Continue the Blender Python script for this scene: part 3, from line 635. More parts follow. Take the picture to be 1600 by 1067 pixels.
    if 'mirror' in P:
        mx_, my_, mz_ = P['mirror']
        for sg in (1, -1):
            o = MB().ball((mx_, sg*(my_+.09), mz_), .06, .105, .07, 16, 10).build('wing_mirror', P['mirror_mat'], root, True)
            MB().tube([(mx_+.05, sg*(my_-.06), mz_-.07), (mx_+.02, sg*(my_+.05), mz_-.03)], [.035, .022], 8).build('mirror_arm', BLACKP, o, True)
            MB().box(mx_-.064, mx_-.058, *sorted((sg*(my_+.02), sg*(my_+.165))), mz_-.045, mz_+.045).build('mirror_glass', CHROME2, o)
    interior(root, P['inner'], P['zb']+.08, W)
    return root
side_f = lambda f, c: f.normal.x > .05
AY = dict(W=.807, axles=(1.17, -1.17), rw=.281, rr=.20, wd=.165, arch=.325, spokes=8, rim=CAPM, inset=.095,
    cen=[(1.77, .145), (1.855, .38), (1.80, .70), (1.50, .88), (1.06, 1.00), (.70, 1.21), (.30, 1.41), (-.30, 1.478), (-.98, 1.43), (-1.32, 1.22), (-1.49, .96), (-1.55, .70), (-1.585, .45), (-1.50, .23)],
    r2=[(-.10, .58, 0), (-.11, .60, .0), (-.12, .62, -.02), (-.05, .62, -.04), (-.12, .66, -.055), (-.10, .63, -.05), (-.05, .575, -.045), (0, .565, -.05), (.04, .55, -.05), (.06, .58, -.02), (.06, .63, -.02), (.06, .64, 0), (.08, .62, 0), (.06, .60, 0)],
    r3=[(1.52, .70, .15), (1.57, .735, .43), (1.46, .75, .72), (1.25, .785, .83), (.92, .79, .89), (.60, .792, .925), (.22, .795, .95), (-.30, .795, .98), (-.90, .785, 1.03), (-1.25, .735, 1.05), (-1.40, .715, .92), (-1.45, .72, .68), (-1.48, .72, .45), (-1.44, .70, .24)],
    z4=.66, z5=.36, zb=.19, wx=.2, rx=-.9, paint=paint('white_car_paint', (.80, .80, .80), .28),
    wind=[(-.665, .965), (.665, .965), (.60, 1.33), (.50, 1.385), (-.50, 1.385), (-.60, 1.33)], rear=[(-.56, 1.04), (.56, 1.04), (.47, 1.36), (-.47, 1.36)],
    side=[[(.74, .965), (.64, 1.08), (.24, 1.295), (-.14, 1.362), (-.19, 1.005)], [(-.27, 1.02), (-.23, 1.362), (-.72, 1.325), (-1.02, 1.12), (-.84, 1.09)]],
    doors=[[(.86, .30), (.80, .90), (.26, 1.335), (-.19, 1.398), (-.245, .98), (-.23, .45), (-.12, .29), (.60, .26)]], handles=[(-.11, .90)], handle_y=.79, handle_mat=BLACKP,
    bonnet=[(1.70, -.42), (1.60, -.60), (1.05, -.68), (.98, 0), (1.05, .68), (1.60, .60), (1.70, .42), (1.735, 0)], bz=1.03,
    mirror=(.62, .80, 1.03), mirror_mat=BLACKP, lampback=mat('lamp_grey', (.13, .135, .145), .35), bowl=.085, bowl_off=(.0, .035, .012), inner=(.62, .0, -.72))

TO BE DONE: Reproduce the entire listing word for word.

CORRECT ANSWER:
Continue the Blender Python script for this scene: part 3, from line 635. More parts follow. Take the picture to be 1600 by 1067 pixels.
    if 'mirror' in P:
        mx_, my_, mz_ = P['mirror']
        for sg in (1, -1):
            o = MB().ball((mx_, sg*(my_+.09), mz_), .06, .105, .07, 16, 10).build('wing_mirror', P['mirror_mat'], root, True)
            MB().tube([(mx_+.05, sg*(my_-.06), mz_-.07), (mx_+.02, sg*(my_+.05), mz_-.03)], [.035, .022], 8).build('mirror_arm', BLACKP, o, True)
            MB().box(mx_-.064, mx_-.058, *sorted((sg*(my_+.02), sg*(my_+.165))), mz_-.045, mz_+.045).build('mirror_glass', CHROME2, o)
    interior(root, P['inner'], P['zb']+.08, W)
    return root
side_f = lambda f, c: f.normal.x > .05
AY = dict(W=.807, axles=(1.17, -1.17), rw=.281, rr=.20, wd=.165, arch=.325, spokes=8, rim=CAPM, inset=.095,
    cen=[(1.77, .145), (1.855, .38), (1.80, .70), (1.50, .88), (1.06, 1.00), (.70, 1.21), (.30, 1.41), (-.30, 1.478), (-.98, 1.43), (-1.32, 1.22), (-1.49, .96), (-1.55, .70), (-1.585, .45), (-1.50, .23)],
    r2=[(-.10, .58, 0), (-.11, .60, .0), (-.12, .62, -.02), (-.05, .62, -.04), (-.12, .66, -.055), (-.10, .63, -.05), (-.05, .575, -.045), (0, .565, -.05), (.04, .55, -.05), (.06, .58, -.02), (.06, .63, -.02), (.06, .64, 0), (.08, .62, 0), (.06, .60, 0)],
    r3=[(1.52, .70, .15), (1.57, .735, .43), (1.46, .75, .72), (1.25, .785, .83), (.92, .79, .89), (.60, .792, .925), (.22, .795, .95), (-.30, .795, .98), (-.90, .785, 1.03), (-1.25, .735, 1.05), (-1.40, .715, .92), (-1.45, .72, .68), (-1.48, .72, .45), (-1.44, .70, .24)],
    z4=.66, z5=.36, zb=.19, wx=.2, rx=-.9, paint=paint('white_car_paint', (.80, .80, .80), .28),
    wind=[(-.665, .965), (.665, .965), (.60, 1.33), (.50, 1.385), (-.50, 1.385), (-.60, 1.33)], rear=[(-.56, 1.04), (.56, 1.04), (.47, 1.36), (-.47, 1.36)],
    side=[[(.74, .965), (.64, 1.08), (.24, 1.295), (-.14, 1.362), (-.19, 1.005)], [(-.27, 1.02), (-.23, 1.362), (-.72, 1.325), (-1.02, 1.12), (-.84, 1.09)]],
    doors=[[(.86, .30), (.80, .90), (.26, 1.335), (-.19, 1.398), (-.245, .98), (-.23, .45), (-.12, .29), (.60, .26)]], handles=[(-.11, .90)], handle_y=.79, handle_mat=BLACKP,
    bonnet=[(1.70, -.42), (1.60, -.60), (1.05, -.68), (.98, 0), (1.05, .68), (1.60, .60), (1.70, .42), (1.735, 0)], bz=1.03,
    mirror=(.62, .80, 1.03), mirror_mat=BLACKP, lampback=mat('lamp_grey', (.13, .135, .145), .35), bowl=.085, bowl_off=(.0, .035, .012), inner=(.62, .0, -.72))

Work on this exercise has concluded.